President Barack Obama on Friday announced plans to reform his country’s surveillance programmes, which have also targeted Indians, to make them more transparent and safe from abuse. He intends to expand congressional oversight over them, tighten judicial scrutiny, make public as much information as possible, and set up a task force to review them.
Addressing a news conference, Obama said he had already ordered a review of these programmes when Edward Snowden went public in a series of media leaks.
Now, because of those leaks the debate is taking place in a 'very passionate, but not always informed way', the president contended, instead of an 'orderly and lawful' manner.
India was a prominent target of these surveillance programmes revealed by Snowden. And its mission in DC was among those routinely spied upon by US intelligence.
But New Delhi has not protested, not publicly at least, unlike Germany, France, Brazil and others. 'We would be surprised if they weren’t (spying on us),' a senior official has said.

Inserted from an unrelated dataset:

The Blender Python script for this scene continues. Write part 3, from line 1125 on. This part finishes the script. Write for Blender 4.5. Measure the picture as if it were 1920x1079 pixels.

The president’s offer to reform these programmes was an attempt to address continuing unease about them both abroad and, more importantly for him, at home.
Some civil liberty activists and lawmakers have been campaigning hard, calling for increased congressional and judicial scrutiny and oversight.
But recent polls show the country believes these programmes have been useful in preventing terrorist strikes, as maintained by the intelligence community.
The House of Representatives agreed, defeating a bill -- although narrowly -- proposing to end funding to programmes that let NSA collect phone and email records.
But Obama will need to do more perhaps, according these critics.
'Obama's claim that the debate would have happened absent Snowden's revelations is . . . laughable,' tweeted Glenn Greenwald, Guardian columnist who broke the story.
'While the initial reforms outlined by the president are a necessary and welcome first step, they are not nearly sufficient,' said the American Civil Liberties Union in a statement.
ACLU is demanding the release of opinions and memos of the federal courts that cleared government’s request -- through the FBI -- monitor Americans under these programmes.
Their efficacy -- or lack of it -- came up once again this week when the US shut down 19 of missions in West Asia and North African citing a threat picked up by its intelligence community.
The administration has not explained how it picked up the threat -- in a communication between al Qaedas leader planning a terrorist attack -- but its critics claimed the controversial programmes didn’t play a role.
The intercepts did prove, however, that NSA’s ability to track terrorists was not as badly impaired by Snowden’s leaks as it had claimed in many public and private assertions.